Cowan's textbook Urban Europe 1500-1700 joins Christopher R. Friedrichs, The Early Modern City 1450-1750 (London/New York: Longman, 1995) as the best course overviews for early modern urban history. Cowan's eight chapters are divided into two parts: the first five chapters establish the urban framework in economy, government, elites, social structure, and religion; the concluding three chapters explore challenges of change from the interplay of social, economic, and political forces with the urban infrastructure, through rural migration, poverty, and poor relief, and from social control and disorder. Cowan's two major themes are a shared urban dimension across early modern Europe's cities and the centrality of urban dynamism in influencing patterns of consumption, modes of thought, and broad-based change. A fourteen-page topical bibliography, and separate indices for people, places, and subjects make it student-friendly.
The heterogeneity of Cowan's early modern Mediterranean and European cities link economic activity and cultural forms that spread from city to city.
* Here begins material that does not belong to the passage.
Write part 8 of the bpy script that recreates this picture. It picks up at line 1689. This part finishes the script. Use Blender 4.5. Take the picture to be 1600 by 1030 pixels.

Contrariwise, conflicting cultures and values could heighten internal tensions within cities and between centers and peripheries. At the same time, elite culture created enduring myths and images to reinforce social hierarchies inside the city and between the city and the countryside. The comparative frame emphasizes the similarities and differences in urban life on both sides of the Alps, whatever the city's size, function, or religion.